For people who had an actual opportunity to achieve something, this illusion of abundant choice was incredibly harmful, because most of them stagnated, missed their chance and will eventually have to do things the hard way. I think their situation was comparable to that of pretty girls on dating sites, where everybody seems to swipe right on them, but since they think wrong, they match with tall, muscular, rich guys who just fuck them all in a circle, while they live in an illusion that thousands of matches mean abundance of choice. Size of the haystack says nothing about the number of needles within. It just turns them into free hookers who soon rack up body counts appropriate for sex workers.

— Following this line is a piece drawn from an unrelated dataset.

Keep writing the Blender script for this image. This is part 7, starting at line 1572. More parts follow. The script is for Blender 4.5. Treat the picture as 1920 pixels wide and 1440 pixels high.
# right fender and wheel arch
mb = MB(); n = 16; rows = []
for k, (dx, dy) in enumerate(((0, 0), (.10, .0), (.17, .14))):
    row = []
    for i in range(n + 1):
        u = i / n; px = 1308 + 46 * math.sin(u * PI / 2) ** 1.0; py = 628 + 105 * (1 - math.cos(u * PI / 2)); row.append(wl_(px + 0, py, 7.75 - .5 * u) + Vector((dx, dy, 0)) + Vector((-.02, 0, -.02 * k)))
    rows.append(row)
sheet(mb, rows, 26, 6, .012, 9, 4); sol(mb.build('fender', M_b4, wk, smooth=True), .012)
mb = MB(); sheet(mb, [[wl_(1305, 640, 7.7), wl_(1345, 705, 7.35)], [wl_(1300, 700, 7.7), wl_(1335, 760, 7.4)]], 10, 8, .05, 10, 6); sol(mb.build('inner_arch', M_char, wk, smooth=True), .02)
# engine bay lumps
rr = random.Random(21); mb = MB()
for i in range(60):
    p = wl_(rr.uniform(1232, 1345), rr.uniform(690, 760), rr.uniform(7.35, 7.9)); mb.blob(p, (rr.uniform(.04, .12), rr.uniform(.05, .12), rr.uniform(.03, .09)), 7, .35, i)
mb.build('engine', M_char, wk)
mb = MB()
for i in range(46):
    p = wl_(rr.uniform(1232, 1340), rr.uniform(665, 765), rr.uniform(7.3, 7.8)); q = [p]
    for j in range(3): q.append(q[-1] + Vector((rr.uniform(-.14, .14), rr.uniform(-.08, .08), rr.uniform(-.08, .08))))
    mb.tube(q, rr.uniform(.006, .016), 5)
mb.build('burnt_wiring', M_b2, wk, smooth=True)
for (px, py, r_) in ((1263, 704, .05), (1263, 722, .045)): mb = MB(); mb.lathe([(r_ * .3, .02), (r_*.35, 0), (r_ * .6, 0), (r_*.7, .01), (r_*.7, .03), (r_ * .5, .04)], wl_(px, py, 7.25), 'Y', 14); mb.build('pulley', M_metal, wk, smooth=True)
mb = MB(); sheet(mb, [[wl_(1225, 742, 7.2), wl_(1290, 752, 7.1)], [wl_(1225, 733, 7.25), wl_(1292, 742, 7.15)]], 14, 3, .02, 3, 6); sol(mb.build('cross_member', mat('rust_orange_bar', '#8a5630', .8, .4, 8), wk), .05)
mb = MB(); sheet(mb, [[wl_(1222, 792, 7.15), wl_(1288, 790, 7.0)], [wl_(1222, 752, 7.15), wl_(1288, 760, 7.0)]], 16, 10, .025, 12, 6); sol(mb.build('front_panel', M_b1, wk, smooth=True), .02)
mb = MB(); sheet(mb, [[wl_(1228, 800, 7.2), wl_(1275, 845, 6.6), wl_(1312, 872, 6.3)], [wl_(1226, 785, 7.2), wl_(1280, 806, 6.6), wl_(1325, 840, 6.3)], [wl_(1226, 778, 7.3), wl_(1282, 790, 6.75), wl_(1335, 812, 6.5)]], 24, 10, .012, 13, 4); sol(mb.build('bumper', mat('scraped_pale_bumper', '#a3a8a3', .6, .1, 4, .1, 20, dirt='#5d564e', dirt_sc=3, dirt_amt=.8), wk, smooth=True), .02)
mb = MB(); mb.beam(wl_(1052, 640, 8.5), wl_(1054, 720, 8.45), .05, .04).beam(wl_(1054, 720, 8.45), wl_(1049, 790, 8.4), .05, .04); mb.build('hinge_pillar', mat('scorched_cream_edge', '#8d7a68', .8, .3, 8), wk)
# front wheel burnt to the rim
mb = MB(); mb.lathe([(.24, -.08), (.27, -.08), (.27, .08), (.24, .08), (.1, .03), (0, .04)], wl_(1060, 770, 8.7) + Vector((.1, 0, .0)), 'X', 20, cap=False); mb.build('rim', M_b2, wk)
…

Thinking you have abundance of choice is how your life gets wasted and at one point you wake up and realise that, other than the fact that half a kilometre of cock went through you, you also arrogantly rejected all the options that would actually work for you and make you happy. Now those good guys are married, your soul is crushed by all those side-fuck experiences, your youth is gone, and there seems to be nothing good to hope for.

The ego high created by the apparent choice is deadly. You think you’re on top of the world while you crush the best things in your life underfoot, and when the ride ends, it’s all gone. The choice that never was, the actual choices you arrogantly rejected, the time that passed riding the wave of illusion, and then you’re left with bad karma, ruins of a life you never started living, inflated ego and bitterness of being used.